Two Republican senators quietly stepped out of party formation this week—and Washington noticed.
Sens. Lisa Murkowski of Alaska and Susan Collins of Maine signed on as co-sponsors to legislation that would roll back Donald Trump’s executive order restricting collective bargaining for most federal unions. In today’s Senate, bipartisan moments like this are rarer than a calm cable news panel.
That said, symbolism and success are not the same thing.
While the move signals discomfort among some Republicans with Trump’s hardline approach to federal workers, it may still fall short of clearing the Senate—especially if GOP leadership decides the bill should never see daylight on the floor.
Why this matters
The House has already passed the American Workers Protection Act, introduced by Rep. Jared Golden (D-ME), with backing from 20 Republicans. That alone raised eyebrows. The Senate version, sponsored by Sen. Mark Warner (D-VA), is now parked in the Homeland Security and Governmental Affairs Committee, waiting to see whether momentum or inertia wins.
Warner framed the issue bluntly:
“Republicans and Democrats alike are recognizing that you can’t run a functioning government by attacking the very workforce that keeps Americans safe.”
Murkowski echoed a similar theme, emphasizing stability over ideology:
“Collective bargaining rights and workplace protections have lifted up federal employees across the United States for decades, protecting them from unsafe working conditions and political retribution.”
In other words: treating federal workers like expendable parts may not be the best national security strategy.

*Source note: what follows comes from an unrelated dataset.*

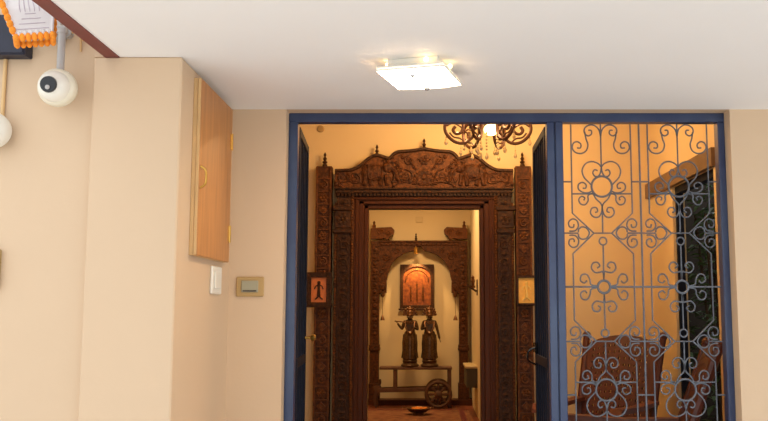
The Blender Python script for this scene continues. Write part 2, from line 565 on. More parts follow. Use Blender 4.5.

The political reality check
Despite bipartisan sponsorship, Senate leaders remain cautious. Bills without clear Republican buy-in often never reach a vote, regardless of public support or House passage. Some GOP senators argue that restoring collective bargaining could hinder efficiency or complicate agency management—claims supporters say are long on rhetoric and short on evidence.
So the bill’s fate hinges on a simple question:
Can enough Republicans be convinced that worker protections and effective government are not opposites?
Right now, the answer is… maybe. And in Congress, “maybe” is doing a lot of heavy lifting.